George Butterworth's settings of poems from Houseman's Shropshire Lad ended the first half of the recital. I thought Westman took the first two a little too seriously. Loveliest of trees, with its calculation of how many years the poet has left for enjoying cherry blossoms, isn't a foreshadowing of mortality, but rather a little fun with math and priorities. And When I was one-and-twenty could have been a little more rueful and ironic. The last two songs were gloriously sung-- The lads in their hundreds, with a kind of new light touch that absolutely suited the poem and the music, and Is my team ploughing? with a stunning achievement of dialog between two voices. The audience sat spellbound at the end, unwilling to applaud until released by the singer.
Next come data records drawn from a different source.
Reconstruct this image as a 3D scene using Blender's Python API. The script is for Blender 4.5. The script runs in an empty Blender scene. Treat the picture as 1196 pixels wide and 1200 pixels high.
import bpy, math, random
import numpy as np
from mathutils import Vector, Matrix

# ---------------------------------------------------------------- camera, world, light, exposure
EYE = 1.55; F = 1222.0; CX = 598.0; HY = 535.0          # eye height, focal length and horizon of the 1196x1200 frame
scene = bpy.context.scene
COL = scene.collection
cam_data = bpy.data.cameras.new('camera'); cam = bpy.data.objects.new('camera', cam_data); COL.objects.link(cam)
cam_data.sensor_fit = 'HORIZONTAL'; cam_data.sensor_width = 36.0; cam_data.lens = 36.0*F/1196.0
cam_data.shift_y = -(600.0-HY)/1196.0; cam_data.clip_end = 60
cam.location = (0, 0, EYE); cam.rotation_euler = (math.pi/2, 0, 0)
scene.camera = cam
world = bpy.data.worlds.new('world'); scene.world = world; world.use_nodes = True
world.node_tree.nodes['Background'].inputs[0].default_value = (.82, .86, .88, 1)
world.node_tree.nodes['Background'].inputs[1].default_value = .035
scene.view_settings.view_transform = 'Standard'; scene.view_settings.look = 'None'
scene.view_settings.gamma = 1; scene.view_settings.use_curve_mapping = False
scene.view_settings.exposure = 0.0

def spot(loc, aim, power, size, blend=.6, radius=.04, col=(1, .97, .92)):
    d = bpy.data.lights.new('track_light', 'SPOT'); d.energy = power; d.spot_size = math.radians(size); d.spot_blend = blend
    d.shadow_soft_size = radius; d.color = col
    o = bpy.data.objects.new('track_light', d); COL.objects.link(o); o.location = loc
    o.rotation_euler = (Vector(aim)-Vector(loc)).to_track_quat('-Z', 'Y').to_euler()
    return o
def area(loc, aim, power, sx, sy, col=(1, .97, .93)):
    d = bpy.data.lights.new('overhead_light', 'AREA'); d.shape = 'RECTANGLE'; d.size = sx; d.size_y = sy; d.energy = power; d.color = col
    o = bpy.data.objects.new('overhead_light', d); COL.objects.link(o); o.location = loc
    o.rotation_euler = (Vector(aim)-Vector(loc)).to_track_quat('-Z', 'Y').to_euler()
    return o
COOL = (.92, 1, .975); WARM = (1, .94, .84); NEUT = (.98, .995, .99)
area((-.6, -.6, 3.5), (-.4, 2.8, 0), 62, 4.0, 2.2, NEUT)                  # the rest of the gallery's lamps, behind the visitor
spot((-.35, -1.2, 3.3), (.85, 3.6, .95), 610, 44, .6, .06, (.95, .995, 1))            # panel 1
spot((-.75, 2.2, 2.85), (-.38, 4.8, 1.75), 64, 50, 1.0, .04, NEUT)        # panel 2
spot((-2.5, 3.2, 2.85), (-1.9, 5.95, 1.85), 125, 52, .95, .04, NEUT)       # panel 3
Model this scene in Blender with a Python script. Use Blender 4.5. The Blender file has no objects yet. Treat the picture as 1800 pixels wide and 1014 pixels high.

The second half began with a tribute to this Canadian singer's native land: a group of songs recently written by Srul Irving Glick. The poems, South of North, Images of Canada, by Richard Outram, were inspired by seven paintings. The poems were intensely musical in themselves, and the songs didn't always capture the music of the poems. The English language is full of powerful one-syllable words, and either the composer or the singer didn't quite feel this. Perhaps with longer exposure to these new songs, this singer will find ways to improve on them and exploit the music of the words.
I feel generally that the next step in the development of his strong musicality should be more rhythmic freedom. In Congregation at the shoreline, words like "hover" and "pulse" could hover and pulse. In Stripe, the amusing ending could be more spoken and articulated, less sung. But throughout this group of songs, there was much effective word-painting and impressive singing. The last song ended with a corny Handelian Hallelujah Either the whole song needs to be sung more corny, or the composer should reconsider.
In this thoughtfully arranged program, Ravel's Don Quichotte à Dulcinée was the closing group. These songs did not sound as quintessentially French as they should have, and the fast passages at the end were blurred. But they were sung with tenderness and brio. In this group, as in the Rachmaninoff and some of the piano interludes of the Glick, I would have liked the pianist, Mark Morash, to have asserted himself more. There is no danger of overpowering this baritone. But on the whole, the accompaniments served the singer well.
Mr. Westman sang two highly contrasting encores. The first was a character piece, a sort of folk scena involving an unfortunate encounter between a naïve man and a scheming woman, done to a comic turn. The last was Germont's aria from La Traviata, Di Provenza il mar, replete with gorgeous vocalism, a complete command of voice and style.
(Anna Carol Dudley is a singer, teacher, lecturer emerita at San Francisco State University, and director of the San Francisco Early Music Society's Baroque Music Workshop.)